Still, fans had some insight into this show being a little different from its very start. The night's whole bill had been hand-picked by Miller and foreshadowed some of the changes fans could expect to see during the headlining performance. Vince Staples, who Miller produces under a Larry Fisherman moniker, opened. The Internet duo of Odd Future affiliates Syd Tha Kyd and Matt Martians came next. And Chicago's Chance The Rapper, whose mixtape Acid Rap has received critical acclaim across the board, played main support, performing for an audience seemingly completely different from Miller's as he did.

But, Chance the Rapper aside, these openers didn't get much love. When the show kicked off right at 8 p.m., a majority of the crowd was still working its way along the massive line running down Lamar Street and up to the Palladium Ballroom. And, with what seemed like barely a 15-minute effort, Vince Staples was in and out before fans could've even begun to warm up to him. Sadly, The Internet's neo-soul, funk sound too was all but lost on this crowd, as most fans simply meandered about the room, growing restless with the group's jazzy, improvisational tracks.

Chance The Rapper, however, was welcomed with cheers fitting of a headliner — and deservedly so. The crowd rapped along with Acid Rap tracks “Pusha Man,” “Everybody's Something,” “NaNa” and “Juice” during his first-ever set in Dallas. He's quite the crowd-pleaser, too: Perhaps noticing the reactions to the earlier performers, Chance mixed a little dancing in with his endearing, signature “Na na na na” ad lib, making damn sure that his slower, soulful tracks weren't lost on this crowd.

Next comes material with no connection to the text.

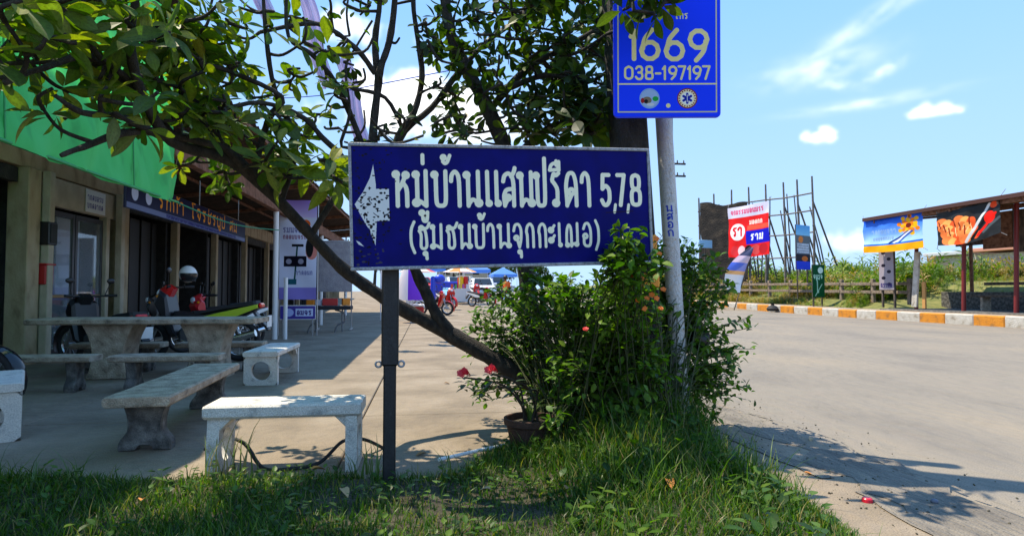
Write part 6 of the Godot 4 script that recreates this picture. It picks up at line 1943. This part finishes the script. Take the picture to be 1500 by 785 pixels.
func tree():
	var origin := Vector3(0.98, 0.0, -5.0)
	var t := thing("frangipani_tree", "frangipani tree with a leaning dark trunk and bare crossing boughs behind the navy sign", "tree", origin)
	var limbs := [
		["trunk", [[805, 640, 5.02], [788, 572, 5.0], [738, 536, 5.0], [690, 507, 5.0], [640, 479, 5.0], [590, 453, 4.9], [545, 425, 4.8], [500, 392, 4.7], [455, 345, 4.5], [410, 296, 4.3], [370, 256, 4.1], [330, 216, 3.9]], 0.082, 0.028],
		["bough", [[660, 488, 5.0], [640, 462, 4.98], [622, 425, 4.95], [604, 385, 4.9], [580, 310, 4.85], [552, 240, 4.8], [546, 200, 4.78], [553, 130, 4.75], [557, 100, 4.7], [570, 60, 4.7], [578, 0, 4.65], [580, -90, 4.6]], 0.052, 0.02],
		["bough", [[554, 120, 4.75], [549, 60, 4.7], [556, 0, 4.65], [548, -80, 4.55]], 0.03, 0.014],
		["bough", [[800, 600, 5.1], [782, 500, 5.1], [768, 380, 5.1], [752, 255, 5.1], [735, 205, 5.08], [706, 142, 5.05], [682, 100, 5.0], [660, 50, 5.0], [652, 0, 5.0], [640, -120, 4.9]], 0.085, 0.035],
		["bough", [[604, 385, 4.9], [592, 300, 4.9], [578, 215, 4.9], [606, 165, 4.9], [618, 112, 4.9], [612, 60, 4.9], [605, 0, 4.85], [612, -70, 4.8]], 0.034, 0.016],
		["bough", [[592, 300, 4.92], [584, 206, 4.95], [632, 158, 5.0], [673, 104, 5.05], [715, 60, 5.1], [762, 26, 5.15], [800, -10, 5.2]], 0.032, 0.013],
		["bough", [[718, 160, 5.05], [768, 104, 5.0], [822, 72, 4.95], [876, 40, 4.9], [904, -10, 4.85]], 0.034, 0.014],
		["bough", [[690, 118, 5.02], [735, 130, 4.9], [800, 110, 4.8], [860, 120, 4.7], [890, 104, 4.6]], 0.03, 0.012],
		["bough", [[745, 240, 5.1], [800, 190, 5.0], [848, 172, 4.9], [884, 140, 4.8]], 0.034, 0.013],
		["bough", [[380, 47, 4.4], [464, 35, 4.5], [520, 70, 4.6], [549, 108, 4.72]], 0.013, 0.022],
		["bough", [[419, -20, 4.4], [422, 53, 4.45], [458, 81, 4.5], [492, 123, 4.6], [523, 193, 4.7], [548, 262, 4.78]], 0.012, 0.026],
		["bough", [[590, 190, 4.9], [564, 143, 4.8], [515, 129, 4.65], [500, 118, 4.6]], 0.02, 0.009],
		["bough", [[546, 205, 4.78], [500, 215, 4.6], [512, 165, 4.6], [506, 100, 4.6], [521, 69, 4.6], [545, 30, 4.6]], 0.014, 0.008],
		["bough", [[410, 296, 4.3], [340, 236, 4.0], [270, 216, 3.7], [235, 190, 3.5], [202, 125, 3.3], [190, 60, 3.2], [197, 0, 3.1], [190, -70, 3.0]], 0.042, 0.014],
		["bough", [[235, 190, 3.5], [190, 120, 3.3], [146, 85, 3.1], [130, 50, 3.0], [118, -20, 2.95]], 0.02, 0.01],
		["bough", [[340, 236, 4.0], [250, 206, 3.6], [180, 172, 3.2], [120, 165, 2.9], [80, 140, 2.75]], 0.026, 0.01],
		["bough", [[370, 256, 4.1], [392, 176, 4.1], [412, 142, 4.1], [340, 106, 3.9], [290, 88, 3.7], [240, 40, 3.6]], 0.024, 0.009],
		["bough", [[410, 296, 4.3], [432, 212, 4.3], [402, 132, 4.25], [390, 60, 4.2], [384, -20, 4.1]], 0.026, 0.011],
		["bough", [[455, 345, 4.5], [506, 250, 4.45], [470, 200, 4.3], [440, 170, 4.2], [380, 150, 4.0], [310, 160, 3.8], [262, 128, 3.6]], 0.026, 0.01],
		["bough", [[330, 216, 3.9], [205, 192, 3.4], [120, 216, 3.0], [88, 228, 2.9]], 0.026, 0.01],
		["bough", [[270, 216, 3.7], [150, 92, 3.2], [62, 100, 2.8], [6, 122, 2.6]], 0.022, 0.01],
	]
	var sk := []
	for l in limbs:
		var p := []
		for q in l[1]: p.append(at(q[0], q[1], q[2]))
		p = smooth_path(p, 4)
		var r := []
		for i in p.size():
			var f := float(i) / (p.size() - 1)
			r.append(lerpf(l[2], l[3], f) * (1.0 + 0.06 * sin(i * 2.3 + l[2] * 90.0) + 0.07 * sin(i * 0.9 + l[3] * 300.0)))
			sk.append(p[i])
		var loc := []
		for q in p: loc.append(q - origin)
		part(l[0], tb(loc, r, 10), M["bark"], t)
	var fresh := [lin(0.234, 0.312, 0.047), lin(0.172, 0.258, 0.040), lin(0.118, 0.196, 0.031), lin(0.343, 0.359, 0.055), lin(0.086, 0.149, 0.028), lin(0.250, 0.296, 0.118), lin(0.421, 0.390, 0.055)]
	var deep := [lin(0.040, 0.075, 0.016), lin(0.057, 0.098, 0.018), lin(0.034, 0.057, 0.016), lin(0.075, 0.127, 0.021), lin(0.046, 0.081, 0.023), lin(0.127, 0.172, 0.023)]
	# [x0, y0, x1, y1, nearest, farthest, how many, leaf length, palette, leaves each]
	var zones := [
		[-60, -60, 110, 120, 2.5, 3.3, 26, 0.2, fresh, 8], [60, 110, 180, 190, 2.9, 3.3, 7, 0.17, fresh, 7], [100, -50, 260, 140, 2.9, 3.8, 36, 0.185, fresh, 8], [180, 140, 240, 200, 3.0, 3.6, 3, 0.2, fresh, 7], [250, -20, 350, 190, 3.5, 4.2, 40, 0.17, fresh, 8],
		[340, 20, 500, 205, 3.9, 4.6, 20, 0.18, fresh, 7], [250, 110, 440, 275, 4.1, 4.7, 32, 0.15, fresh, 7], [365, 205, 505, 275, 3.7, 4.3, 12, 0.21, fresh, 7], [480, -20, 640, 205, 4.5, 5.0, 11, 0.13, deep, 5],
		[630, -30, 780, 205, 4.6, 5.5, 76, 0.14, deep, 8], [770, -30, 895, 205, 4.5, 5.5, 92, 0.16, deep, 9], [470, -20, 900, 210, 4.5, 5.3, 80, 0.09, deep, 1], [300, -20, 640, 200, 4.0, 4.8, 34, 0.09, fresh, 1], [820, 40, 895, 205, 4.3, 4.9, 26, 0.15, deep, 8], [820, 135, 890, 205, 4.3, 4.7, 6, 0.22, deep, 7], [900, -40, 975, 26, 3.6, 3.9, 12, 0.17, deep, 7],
		[-60, -420, 350, -60, 2.9, 4.2, 5, 0.18, fresh, 8], [350, -300, 900, -40, 4.4, 5.4, 12, 0.15, deep, 8], [800, -300, 960, -90, 4.2, 5.0, 2, 0.15, deep, 7],
	]
	for z in zones:
		for k in z[6]:
			var p := at(rng.randf_range(z[0], z[2]), rng.randf_range(z[1], z[3]), rng.randf_range(z[4], z[5]))
			var best: Vector3 = sk[0]
			var bd := 1e9
			for q in sk:
				var dd: float = q.distance_to(p) + maxf(0.0, q.y - p.y) * 0.5
				if dd < bd and q.distance_to(p) > 0.06:
					bd = dd; best = q
			var out := (p - best).normalized()
			var axis := (out * 0.7 + Vector3(rng.randf_range(-0.4, 0.4), rng.randf_range(0.1, 0.8), rng.randf_range(-0.4, 0.4))).normalized()
			var mid := best.lerp(p, 0.55) + Vector3(rng.randf_range(-0.06, 0.06), -0.12 * best.distance_to(p), rng.randf_range(-0.06, 0.06))
			var path := smooth_path([best - origin, mid - origin, p - origin], 4)
			part("twig", tb(path, [0.0125, 0.012, 0.011, 0.0105, 0.010, 0.0095, 0.009, 0.009, 0.0085], 6), M["bark"], t)
			sk.append(mid)
			sk.append(p)
			whorl(p, axis, int(z[9]) + rng.randi_range(-2, 2), z[7], z[8])
	lay_leaves(t, "leaf", leaf_mesh(0.42, 0.16, 0.13, 8, 1.35), 290, leaf_mesh(0.36, 0.34, 0.24, 8, 1.2), leaf_mesh(0.47, 0.05, 0.07, 8, 1.45))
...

He took his efforts further by continuously asking the crowd to “turn up,” by closing out his set with a cover of Migos and Drake's “Versace” track, and, perhaps most placating of all, by offering up a quick rendition of Baauer's “Harlem Shake.”

And Miller's set would keep the energy up — at least at its start. It began as a standard affair, with the rapper opening with his more popular tracks, “Loud,” “Smile Back” and “Lucky Ass Bitch,” before moving into the new material like “Red Dot Music,” “Matches” and “O.K.”

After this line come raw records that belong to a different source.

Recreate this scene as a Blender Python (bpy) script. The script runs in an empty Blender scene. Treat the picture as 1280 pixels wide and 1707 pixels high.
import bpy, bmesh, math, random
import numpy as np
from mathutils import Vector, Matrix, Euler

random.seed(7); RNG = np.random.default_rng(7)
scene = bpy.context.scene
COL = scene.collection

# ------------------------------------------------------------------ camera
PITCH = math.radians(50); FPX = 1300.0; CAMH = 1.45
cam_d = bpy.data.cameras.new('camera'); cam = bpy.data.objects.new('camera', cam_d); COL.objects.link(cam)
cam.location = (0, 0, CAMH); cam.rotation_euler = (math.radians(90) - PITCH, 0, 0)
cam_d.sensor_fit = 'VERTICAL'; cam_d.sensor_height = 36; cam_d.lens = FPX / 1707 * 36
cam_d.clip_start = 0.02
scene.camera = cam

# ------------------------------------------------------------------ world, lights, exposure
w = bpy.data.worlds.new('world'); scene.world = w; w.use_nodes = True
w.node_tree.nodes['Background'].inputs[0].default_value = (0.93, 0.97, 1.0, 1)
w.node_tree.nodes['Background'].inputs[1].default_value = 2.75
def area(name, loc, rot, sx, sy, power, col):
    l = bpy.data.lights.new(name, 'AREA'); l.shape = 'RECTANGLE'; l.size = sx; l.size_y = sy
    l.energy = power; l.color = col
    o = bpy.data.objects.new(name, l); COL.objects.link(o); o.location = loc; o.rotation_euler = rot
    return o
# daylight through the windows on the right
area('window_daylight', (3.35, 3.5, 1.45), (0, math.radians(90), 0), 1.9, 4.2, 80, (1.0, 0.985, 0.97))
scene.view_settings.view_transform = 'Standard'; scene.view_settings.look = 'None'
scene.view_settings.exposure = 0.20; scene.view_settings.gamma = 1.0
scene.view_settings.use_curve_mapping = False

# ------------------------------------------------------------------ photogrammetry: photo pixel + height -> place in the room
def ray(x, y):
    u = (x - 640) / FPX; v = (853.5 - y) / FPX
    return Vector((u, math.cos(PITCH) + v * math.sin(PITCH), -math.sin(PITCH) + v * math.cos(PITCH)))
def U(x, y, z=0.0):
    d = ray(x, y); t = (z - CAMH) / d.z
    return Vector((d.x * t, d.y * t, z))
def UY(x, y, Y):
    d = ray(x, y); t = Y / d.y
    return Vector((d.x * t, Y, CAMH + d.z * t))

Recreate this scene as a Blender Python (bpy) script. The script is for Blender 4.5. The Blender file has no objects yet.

Then came the jazzy stuff, though. And, starting with the Flying Lotus-produced “SDS,” what was lost on The Internet's crowd was swooned to by Miller's.

Well, for a moment.

Initially, the crowd was receptive to the new experience Miller wanted to provide his fans. But as he moved back and forth from playing guitar to singing, the crowd seemed to grow restless. By the time Miller reached “Object In The Mirror,” the last song of his main set, fans were either trying too hard to move rhythmically along with the band or simply looking at each other with dismay.

Even when he returned for an encore, Miller kept up his efforts here. When he walked back out onto his stage, he sat down at a piano, professing that it had always been his dream to perform a solo on the piano during a set.

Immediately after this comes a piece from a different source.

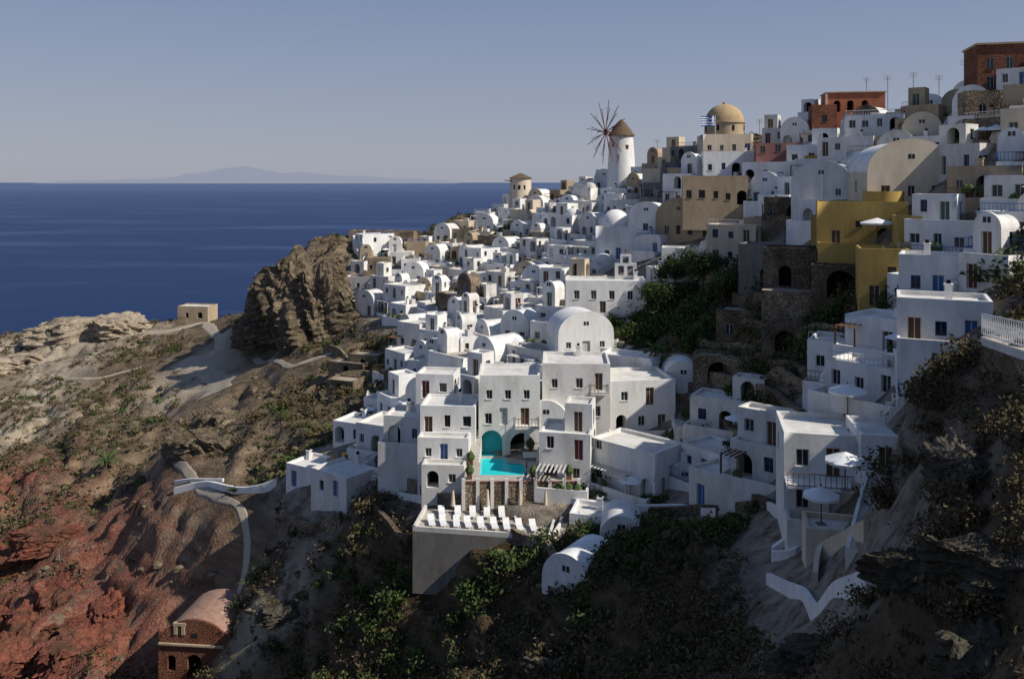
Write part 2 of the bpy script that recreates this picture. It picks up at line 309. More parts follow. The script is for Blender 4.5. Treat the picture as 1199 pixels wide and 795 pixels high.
# ---------------------------------------------------------------- terrain
def seg(*a):
    o=[]
    for s,e,st_ in a: o+=list(np.arange(s,e,st_))
    return np.array(o)
xs=seg((-260,-140,1.8),(-140,-12,.7),(-12,60,.4),(60,100,.9),(100,171,2.5));ys=seg((-40,12,2),(12,60,.35),(60,130,.5),(130,280,.8),(280,421,2.5))
X,Y=np.meshgrid(xs,ys);base=Hb(X,Y);mask=vmask(X,Y);mk2=vmask(X,Y,5.,[PCH],True);Z=Hn(X,Y,base,mk2)
roug=(1-mk2)*np.clip(Y/60,.35,1)
X2=X+roug*fbm(X+Z*.9,Y-Z*.7,3.5,3,51)*1.2;Y2=Y+roug*fbm(X-Z*.6,Y+Z*.8,3.5,3,61)*1.2
ny,nx=X.shape;co=np.stack([X2,Y2,Z],-1).reshape(-1,3)
idx=np.arange(nx*ny).reshape(ny,nx);q=np.stack([idx[:-1,:-1],idx[:-1,1:],idx[1:,1:],idx[1:,:-1]],-1).reshape(-1,4)
def fastmesh(name,co,q,mats,tint=None,smooth=False):
    me=bpy.data.meshes.new(name);me.vertices.add(len(co));me.vertices.foreach_set('co',co.astype(np.float32).ravel());k=q.shape[1]
    me.loops.add(q.size);me.loops.foreach_set('vertex_index',q.astype(np.int32).ravel());me.polygons.add(len(q));me.polygons.foreach_set('loop_start',np.arange(0,q.size,k,dtype=np.int32))
    me.polygons.foreach_set('use_smooth',np.full(len(q),smooth));me.update(calc_edges=True)
    if tint is not None:
        a=me.attributes.new('tint','FLOAT','FACE');a.data.foreach_set('value',tint.astype(np.float32))
    for m_ in mats: me.materials.append(m_)
    o=bpy.data.objects.new(name,me);bpy.context.scene.collection.objects.link(o);return o
redc=[site(*p) for p in [(60,700),(30,640),(90,770),(20,750),(120,700),(10,690),(50,610),(100,790),(15,570),(140,770),(110,640)]]
pal=[site(*p) for p in [(240,430),(20,425),(110,400),(225,455),(330,700),(30,470),(15,500),(60,420),(150,395),(5,405),(70,440)]]
zr=np.zeros_like(X);zp=np.zeros_like(X)
for a in redc: zr=np.maximum(zr,np.exp(-((X-a[0])**2+(Y-a[1])**2)/10**2))
for a in pal: zp=np.maximum(zp,np.exp(-((X-a[0])**2+(Y-a[1])**2)/(12 if a[1]>150 else 5)**2))
m,nt,p=newmat('hillside_soil');g=N(nt,'ShaderNodeNewGeometry');P_=g.outputs['Position']
at=N(nt,'ShaderNodeAttribute',attribute_name='zone');sp=N(nt,'ShaderNodeSeparateColor');nt.links.new(at.outputs['Color'],sp.inputs[0])
n2=noise(nt,P_,.6,5,.7);n3=noise(nt,P_,3,3,.7);n4=noise(nt,P_,.16,4,.65)
col=mix(nt,ramp(nt,n4,.4,.6),(.105,.073,.046),(.215,.155,.1))
col=mix(nt,ramp(nt,n3,.35,.7),mix(nt,.5,col,(.04,.03,.02)),mix(nt,.3,col,(.36,.29,.21)))
col=mix(nt,ramp(nt,n2,.5,.6),col,(.07,.058,.033))
sx=N(nt,'ShaderNodeSeparateXYZ');nt.links.new(g.outputs['Normal'],sx.inputs[0])
mpz=N(nt,'ShaderNodeMapping');mpz.inputs['Scale'].default_value=(.15,.15,1.3);nt.links.new(P_,mpz.inputs[0]);strat=noise(nt,mpz.outputs[0],.8,3,.65)
rock=mix(nt,ramp(nt,strat,.35,.65),(.12,.088,.06),(.34,.265,.18))
steep=ramp(nt,sx.outputs['Z'],.62,.86,(1,1,1,1),(0,0,0,1));col=mix(nt,mix(nt,1.0,steep,ramp(nt,n2,.3,.5),'MULTIPLY'),col,rock)
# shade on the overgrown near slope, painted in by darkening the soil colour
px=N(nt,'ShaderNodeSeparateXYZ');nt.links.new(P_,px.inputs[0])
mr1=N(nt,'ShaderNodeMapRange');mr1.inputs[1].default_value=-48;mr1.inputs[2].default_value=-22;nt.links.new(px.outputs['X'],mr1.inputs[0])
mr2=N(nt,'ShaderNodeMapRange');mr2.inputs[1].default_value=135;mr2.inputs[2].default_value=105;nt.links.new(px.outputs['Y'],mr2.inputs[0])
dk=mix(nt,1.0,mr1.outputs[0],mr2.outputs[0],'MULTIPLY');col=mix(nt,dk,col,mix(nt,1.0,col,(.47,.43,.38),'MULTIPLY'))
rr=mix(nt,1.0,sp.outputs[1],ramp(nt,n2,.36,.48),'MULTIPLY');col=mix(nt,rr,col,mix(nt,ramp(nt,n3,.4,.65),(.15,.048,.032),(.3,.13,.09)))
pp=mix(nt,1.0,sp.outputs[2],ramp(nt,n4,.36,.48),'MULTIPLY');col=mix(nt,pp,col,mix(nt,n3,(.27,.22,.16),(.54,.46,.35)))
col=mix(nt,sp.outputs[0],col,mix(nt,ramp(nt,n2,.35,.6),(.1,.08,.058),(.34,.29,.235)))
nt.links.new(col,p.inputs['Base Color']);p.inputs['Roughness'].default_value=.95;p.inputs['Specular IOR Level'].default_value=.05
hh=mix(nt,.5,n2,n3);bump(nt,p,hh,1.0,.6)
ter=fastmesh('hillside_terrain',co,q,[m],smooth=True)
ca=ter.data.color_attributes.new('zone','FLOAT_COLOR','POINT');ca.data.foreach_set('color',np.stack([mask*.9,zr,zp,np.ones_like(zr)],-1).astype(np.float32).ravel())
# sea
m,nt,p=newmat('sea_water');g=N(nt,'ShaderNodeNewGeometry').outputs['Position']
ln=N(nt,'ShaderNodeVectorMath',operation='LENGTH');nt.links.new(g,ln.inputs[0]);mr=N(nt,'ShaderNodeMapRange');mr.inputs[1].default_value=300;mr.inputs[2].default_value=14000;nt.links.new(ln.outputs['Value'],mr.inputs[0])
mp=N(nt,'ShaderNodeMapping');mp.inputs['Scale'].default_value=(.3,1,1);mp.inputs['Rotation'].default_value=(0,0,.5);nt.links.new(g,mp.inputs[0])
s1=noise(nt,mp.outputs[0],.006,5,.6)
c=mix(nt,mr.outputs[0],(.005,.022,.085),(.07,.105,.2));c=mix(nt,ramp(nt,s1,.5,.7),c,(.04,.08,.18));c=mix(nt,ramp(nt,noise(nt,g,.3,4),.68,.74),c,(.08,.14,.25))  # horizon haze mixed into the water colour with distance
nt.links.new(c,p.inputs['Base Color']);p.inputs['Roughness'].default_value=.45;p.inputs['Specular IOR Level'].default_value=.1
bump(nt,p,noise(nt,g,.25,5),.5,.8);MAT['sea']=m
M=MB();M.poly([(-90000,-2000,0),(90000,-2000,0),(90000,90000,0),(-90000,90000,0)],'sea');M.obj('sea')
# hazy island (45 km of air in front of it: almost only in-scattered light)
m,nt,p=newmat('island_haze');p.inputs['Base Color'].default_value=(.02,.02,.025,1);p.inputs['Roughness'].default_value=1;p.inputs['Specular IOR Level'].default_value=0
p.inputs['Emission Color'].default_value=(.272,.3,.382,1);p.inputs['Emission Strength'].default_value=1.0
gx=np.linspace(-8700,-1100,300);gy=np.linspace(15300,18700,15);GX,GY=np.meshgrid(gx,gy)
env=np.interp(gx,[-8700,-8600,-7400,-6600,-6200,-5700,-5300,-4900,-4600,-4200,-3500,-2700,-1900,-1300,-1100],[0,55,95,120,210,285,295,240,200,225,140,115,90,60,0])
GZ=(env*(1-((GY-17000)/1700)**2)*(1+.5*fbm(GX,GY*.5,600,5,5)))*2.75+10;gid=np.arange(GX.size).reshape(GX.shape)
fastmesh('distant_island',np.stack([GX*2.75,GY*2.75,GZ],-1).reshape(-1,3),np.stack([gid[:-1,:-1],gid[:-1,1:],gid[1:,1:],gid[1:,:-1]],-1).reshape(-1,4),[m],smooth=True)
# ---------------------------------------------------------------- landmark buildings
x,y,z=S(728,197,200);M=MB()
M.rev([(3.5,-5),(3.2,0),(2.75,7.6)],'white',seg=28);M.rev([(3.25,7.5),(2.0,9.3),(.9,10.7),(0,11.5)],'thatch',seg=24,sm=False);M.rev([(2.7,7.55),(3.25,7.5)],'thatch',seg=24)
for a,zz in ((-1.9,1),(-1.2,4.4),(-2.4,5)): 
    cxa,cya=math.cos(a),math.sin(a);r=2.7;M.box(cxa*r-.35,cya*r-.35,zz,cxa*r+.35,cya*r+.35,zz+(2 if zz==1 else .9),'wood')
ax=np.array([-.85,-.53,.0]);hub=np.array([0,0,8.3])+ax*4.6;M.rod((0,0,8.3),hub+ax*.4,.22,'darkred');M.rod(hub-ax*.2,hub+ax*.25,.6,'darkred',seg=10)
uu=np.array([ax[1],-ax[0],0]);ww=np.array([0,0,1.])
tips=[]
for i in range(12):
    t=2*math.pi*(i+.3)/12;e=uu*math.cos(t)+ww*math.sin(t);M.rod(hub,hub+e*7.4,.12,'darkred',.07);tips.append(hub+e*5.6)
    M.rod(hub+ax*2.2,hub+e*6.6,.02,'framew');e2=uu*math.cos(t+.1)+ww*math.sin(t+.1);M.rod(hub+e*1.5,hub+e2*5.6,.08,'darkred')
for i in range(12): M.rod(tips[i-1],tips[i],.015,'darkred')
M.rod(hub,hub+ax*2.4,.1,'darkred')
M.obj('windmill',(x,y,z));BUSY.append((x,y,4.5));BUSY.append((x-4,y-4,3.5));BUSY.append((x-2,y-8,3))
x,y,z=S(610,235,228);M=MB();M.rev([(3.4,-5),(3.0,0),(2.8,6.0)],'cream',seg=24);M.rev([(3.3,5.95),(0,7.4)],'thatch',seg=20,sm=False);M.rev([(2.7,5.9),(3.3,5.95)],'thatch',seg=20)
for a in (-1.2,-2.2,-1.7): M.box(math.cos(a)*2.65-.3,math.sin(a)*2.65-.3,3,math.cos(a)*2.65+.3,math.sin(a)*2.65+.3,4.1,'dark')
M.rod((-2,-1,5.2),(-4.2,-2.4,5.4),.15,'wood');M.obj('old_windmill_tower',(x,y,z));BUSY.append((x,y,5));BUSY.append((x,y-5,3))
def ch(M):
    M.rev([(3.7,3.6),(3.7,6.0)],'sand',0,4.2,24);M.rev([(3.7,6.0),(3.95,6.05),(3.95,6.3),(3.6,6.35)],'sand',0,4.2,24);dome(M,0,4.2,6.3,3.6,'tan',24,.95);M.rev([(.35,9.6),(.35,10),(0,10.2)],'tan',0,4.2,8)
    for i in range(8):
        a=2*math.pi*i/8+.3;M.box(math.cos(a)*3.6-.2,4.2+math.sin(a)*3.6-.2,4.6,math.cos(a)*3.6+.2,4.2+math.sin(a)*3.6+.2,5.6,'dark')
house('domed_church',S(853,182,156),9,8.5,3.5,-5,k='cream',extra=ch,chim=False)
house('white_house',S(862,206,148),11,5,3.9,-8,extra=lambda M:chimney(M,2,3,4,'white'))
x,y,z=S(838,152,150);M=MB();M.rod((0,0,-6),(0,0,2.6),.06,'framew')
for i in range(9):
    for j in range(9):
        a,b=-j*.28,-(j+1)*.28;f=lambda t:.12*math.sin(t*3);z0=2.4-i*.2;k='flagblue' if i%2==0 else 'canvas'
        if i<5 and j<4: k='canvas' if (i==2 or j==1) else 'flagblue'
        M.poly([(a,f(a),z0),(b,f(b),z0-.03),(b,f(b),z0-.23),(a,f(a),z0-.2)],k)
M.obj('greek_flag',(x,y,z))
house('pink_house',S(912,206,142),7.2,6,5.1,-12,k='pink',chim=False);BUSY.append((S(912,212,136)[0],136,3.5))
house('stone_house',S(838,240,134),10,6,4.2,-10,k='sand',chim=False)
house('red_neoclassical_house',S(1003,146,148),9.5,6,5.2,-10,k='red',ops=[(0,1.6,2.2,1.1,2.0,'a'),(0,3.8,2.2,1.1,2.0,'a'),(0,6.2,2.2,1.1,2.0,'a'),(0,8,.4,1,1.6,'wframew'),(0,3,.1,1,1.9,'dframew'),(3,3,2,1,1.5,'w')],chim=False,
  extra=lambda M:(M.box(-5,-.25,5.55,5,6.2,5.75,'cream'),M.box(-5.1,-.2,1.8,-4.76,0,5.5,'cream')))
house('ruined_red_house',S(966,150,145),4,4,3.6,-10,k='brick',ops=[(0,2,1,.9,1.2,'wwood')],chim=False)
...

Eventually, he relented. To close out the set — and only after bargaining with the crowd that it would have to be pure anarchy during these tracks or nothing — Miller performed “Frick Park” from his breakthrough Blue Slide Park LP, along wit the fan favorite, platinum-selling track “Donald Trump.”

End-of-set placation regardless, it's clear that the 21-year-old is looking to move forward and explore music on his own terms, even if he still hasn't completely turned his back on the loyal fan base that have allowed him to be in this position.